COLLECTED MATERIAL >>
⟨
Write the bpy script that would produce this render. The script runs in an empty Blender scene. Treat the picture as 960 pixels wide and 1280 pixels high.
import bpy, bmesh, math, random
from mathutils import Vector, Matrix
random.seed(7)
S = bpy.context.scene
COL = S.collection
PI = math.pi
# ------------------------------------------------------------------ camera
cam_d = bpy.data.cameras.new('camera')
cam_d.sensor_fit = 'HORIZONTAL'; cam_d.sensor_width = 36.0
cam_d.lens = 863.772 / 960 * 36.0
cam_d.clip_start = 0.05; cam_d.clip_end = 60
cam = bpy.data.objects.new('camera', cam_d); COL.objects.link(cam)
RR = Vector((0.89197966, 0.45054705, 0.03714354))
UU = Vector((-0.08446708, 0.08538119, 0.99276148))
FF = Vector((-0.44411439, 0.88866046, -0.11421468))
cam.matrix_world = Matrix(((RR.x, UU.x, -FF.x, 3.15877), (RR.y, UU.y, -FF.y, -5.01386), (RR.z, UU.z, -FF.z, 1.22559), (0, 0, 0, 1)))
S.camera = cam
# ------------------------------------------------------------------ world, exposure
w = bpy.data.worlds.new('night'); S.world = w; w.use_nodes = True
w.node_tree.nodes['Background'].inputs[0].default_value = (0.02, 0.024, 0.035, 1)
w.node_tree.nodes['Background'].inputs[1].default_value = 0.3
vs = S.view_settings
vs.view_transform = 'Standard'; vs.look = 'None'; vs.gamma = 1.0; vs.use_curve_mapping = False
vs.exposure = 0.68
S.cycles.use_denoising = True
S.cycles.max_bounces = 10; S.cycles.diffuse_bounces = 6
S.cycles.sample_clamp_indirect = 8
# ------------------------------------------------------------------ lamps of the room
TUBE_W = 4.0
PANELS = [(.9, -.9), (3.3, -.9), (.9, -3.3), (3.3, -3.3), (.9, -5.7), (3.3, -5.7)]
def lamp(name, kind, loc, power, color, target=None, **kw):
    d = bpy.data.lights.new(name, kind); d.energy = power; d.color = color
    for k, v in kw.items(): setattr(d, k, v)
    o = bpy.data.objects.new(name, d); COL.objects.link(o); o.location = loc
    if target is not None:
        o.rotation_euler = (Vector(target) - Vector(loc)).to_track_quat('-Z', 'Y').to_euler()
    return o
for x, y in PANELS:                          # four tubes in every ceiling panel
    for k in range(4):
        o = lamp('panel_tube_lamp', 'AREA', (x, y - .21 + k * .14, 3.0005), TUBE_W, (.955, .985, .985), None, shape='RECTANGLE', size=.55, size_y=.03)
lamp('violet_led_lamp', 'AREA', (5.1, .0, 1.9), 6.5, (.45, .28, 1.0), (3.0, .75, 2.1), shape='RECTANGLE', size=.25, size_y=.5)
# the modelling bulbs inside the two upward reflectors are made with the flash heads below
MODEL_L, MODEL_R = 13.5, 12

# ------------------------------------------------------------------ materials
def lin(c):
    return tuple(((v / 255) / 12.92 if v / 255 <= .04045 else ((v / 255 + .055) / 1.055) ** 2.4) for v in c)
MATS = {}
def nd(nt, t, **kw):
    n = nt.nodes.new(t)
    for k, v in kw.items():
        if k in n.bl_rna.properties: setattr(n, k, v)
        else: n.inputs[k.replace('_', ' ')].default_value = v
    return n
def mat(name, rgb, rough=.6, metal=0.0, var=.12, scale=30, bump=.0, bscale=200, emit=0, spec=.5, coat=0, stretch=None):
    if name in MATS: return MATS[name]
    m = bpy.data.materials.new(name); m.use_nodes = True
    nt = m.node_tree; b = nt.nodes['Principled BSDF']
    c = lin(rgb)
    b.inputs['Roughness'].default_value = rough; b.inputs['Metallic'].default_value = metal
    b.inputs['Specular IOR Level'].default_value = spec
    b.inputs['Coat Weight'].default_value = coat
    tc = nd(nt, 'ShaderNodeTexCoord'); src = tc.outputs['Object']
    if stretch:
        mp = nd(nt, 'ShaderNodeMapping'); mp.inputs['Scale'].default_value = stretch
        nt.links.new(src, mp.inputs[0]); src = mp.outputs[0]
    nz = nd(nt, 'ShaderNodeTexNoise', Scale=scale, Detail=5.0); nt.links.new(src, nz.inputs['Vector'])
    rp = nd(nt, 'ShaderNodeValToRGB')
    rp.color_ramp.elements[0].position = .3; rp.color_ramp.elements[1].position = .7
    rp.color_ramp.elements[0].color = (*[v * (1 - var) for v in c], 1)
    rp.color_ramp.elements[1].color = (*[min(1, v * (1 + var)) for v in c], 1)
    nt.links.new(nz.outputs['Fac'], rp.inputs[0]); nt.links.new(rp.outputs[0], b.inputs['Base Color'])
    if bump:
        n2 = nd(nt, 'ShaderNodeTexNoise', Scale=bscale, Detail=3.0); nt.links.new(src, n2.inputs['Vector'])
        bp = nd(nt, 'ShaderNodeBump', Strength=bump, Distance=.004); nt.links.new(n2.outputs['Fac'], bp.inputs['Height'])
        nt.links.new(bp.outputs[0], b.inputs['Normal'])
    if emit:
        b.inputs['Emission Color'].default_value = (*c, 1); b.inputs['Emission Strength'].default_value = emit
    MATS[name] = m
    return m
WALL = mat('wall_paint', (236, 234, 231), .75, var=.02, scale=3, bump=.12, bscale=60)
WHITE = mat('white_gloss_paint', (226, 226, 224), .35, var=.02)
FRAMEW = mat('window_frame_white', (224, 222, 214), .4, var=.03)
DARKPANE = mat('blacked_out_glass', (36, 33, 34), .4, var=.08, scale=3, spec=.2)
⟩
WHAT IS NEEDED >>
Write out the whole listing again. Match it word for word.

ANSWER TO THIS TASK >>
Write the bpy script that would produce this render. The script runs in an empty Blender scene. Treat the picture as 960 pixels wide and 1280 pixels high.
import bpy, bmesh, math, random
from mathutils import Vector, Matrix
random.seed(7)
S = bpy.context.scene
COL = S.collection
PI = math.pi
# ------------------------------------------------------------------ camera
cam_d = bpy.data.cameras.new('camera')
cam_d.sensor_fit = 'HORIZONTAL'; cam_d.sensor_width = 36.0
cam_d.lens = 863.772 / 960 * 36.0
cam_d.clip_start = 0.05; cam_d.clip_end = 60
cam = bpy.data.objects.new('camera', cam_d); COL.objects.link(cam)
RR = Vector((0.89197966, 0.45054705, 0.03714354))
UU = Vector((-0.08446708, 0.08538119, 0.99276148))
FF = Vector((-0.44411439, 0.88866046, -0.11421468))
cam.matrix_world = Matrix(((RR.x, UU.x, -FF.x, 3.15877), (RR.y, UU.y, -FF.y, -5.01386), (RR.z, UU.z, -FF.z, 1.22559), (0, 0, 0, 1)))
S.camera = cam
# ------------------------------------------------------------------ world, exposure
w = bpy.data.worlds.new('night'); S.world = w; w.use_nodes = True
w.node_tree.nodes['Background'].inputs[0].default_value = (0.02, 0.024, 0.035, 1)
w.node_tree.nodes['Background'].inputs[1].default_value = 0.3
vs = S.view_settings
vs.view_transform = 'Standard'; vs.look = 'None'; vs.gamma = 1.0; vs.use_curve_mapping = False
vs.exposure = 0.68
S.cycles.use_denoising = True
S.cycles.max_bounces = 10; S.cycles.diffuse_bounces = 6
S.cycles.sample_clamp_indirect = 8
# ------------------------------------------------------------------ lamps of the room
TUBE_W = 4.0
PANELS = [(.9, -.9), (3.3, -.9), (.9, -3.3), (3.3, -3.3), (.9, -5.7), (3.3, -5.7)]
def lamp(name, kind, loc, power, color, target=None, **kw):
    d = bpy.data.lights.new(name, kind); d.energy = power; d.color = color
    for k, v in kw.items(): setattr(d, k, v)
    o = bpy.data.objects.new(name, d); COL.objects.link(o); o.location = loc
    if target is not None:
        o.rotation_euler = (Vector(target) - Vector(loc)).to_track_quat('-Z', 'Y').to_euler()
    return o
for x, y in PANELS:                          # four tubes in every ceiling panel
    for k in range(4):
        o = lamp('panel_tube_lamp', 'AREA', (x, y - .21 + k * .14, 3.0005), TUBE_W, (.955, .985, .985), None, shape='RECTANGLE', size=.55, size_y=.03)
lamp('violet_led_lamp', 'AREA', (5.1, .0, 1.9), 6.5, (.45, .28, 1.0), (3.0, .75, 2.1), shape='RECTANGLE', size=.25, size_y=.5)
# the modelling bulbs inside the two upward reflectors are made with the flash heads below
MODEL_L, MODEL_R = 13.5, 12

# ------------------------------------------------------------------ materials
def lin(c):
    return tuple(((v / 255) / 12.92 if v / 255 <= .04045 else ((v / 255 + .055) / 1.055) ** 2.4) for v in c)
MATS = {}
def nd(nt, t, **kw):
    n = nt.nodes.new(t)
    for k, v in kw.items():
        if k in n.bl_rna.properties: setattr(n, k, v)
        else: n.inputs[k.replace('_', ' ')].default_value = v
    return n
def mat(name, rgb, rough=.6, metal=0.0, var=.12, scale=30, bump=.0, bscale=200, emit=0, spec=.5, coat=0, stretch=None):
    if name in MATS: return MATS[name]
    m = bpy.data.materials.new(name); m.use_nodes = True
    nt = m.node_tree; b = nt.nodes['Principled BSDF']
    c = lin(rgb)
    b.inputs['Roughness'].default_value = rough; b.inputs['Metallic'].default_value = metal
    b.inputs['Specular IOR Level'].default_value = spec
    b.inputs['Coat Weight'].default_value = coat
    tc = nd(nt, 'ShaderNodeTexCoord'); src = tc.outputs['Object']
    if stretch:
        mp = nd(nt, 'ShaderNodeMapping'); mp.inputs['Scale'].default_value = stretch
        nt.links.new(src, mp.inputs[0]); src = mp.outputs[0]
    nz = nd(nt, 'ShaderNodeTexNoise', Scale=scale, Detail=5.0); nt.links.new(src, nz.inputs['Vector'])
    rp = nd(nt, 'ShaderNodeValToRGB')
    rp.color_ramp.elements[0].position = .3; rp.color_ramp.elements[1].position = .7
    rp.color_ramp.elements[0].color = (*[v * (1 - var) for v in c], 1)
    rp.color_ramp.elements[1].color = (*[min(1, v * (1 + var)) for v in c], 1)
    nt.links.new(nz.outputs['Fac'], rp.inputs[0]); nt.links.new(rp.outputs[0], b.inputs['Base Color'])
    if bump:
        n2 = nd(nt, 'ShaderNodeTexNoise', Scale=bscale, Detail=3.0); nt.links.new(src, n2.inputs['Vector'])
        bp = nd(nt, 'ShaderNodeBump', Strength=bump, Distance=.004); nt.links.new(n2.outputs['Fac'], bp.inputs['Height'])
        nt.links.new(bp.outputs[0], b.inputs['Normal'])
    if emit:
        b.inputs['Emission Color'].default_value = (*c, 1); b.inputs['Emission Strength'].default_value = emit
    MATS[name] = m
    return m
WALL = mat('wall_paint', (236, 234, 231), .75, var=.02, scale=3, bump=.12, bscale=60)
WHITE = mat('white_gloss_paint', (226, 226, 224), .35, var=.02)
FRAMEW = mat('window_frame_white', (224, 222, 214), .4, var=.03)
DARKPANE = mat('blacked_out_glass', (36, 33, 34), .4, var=.08, scale=3, spec=.2)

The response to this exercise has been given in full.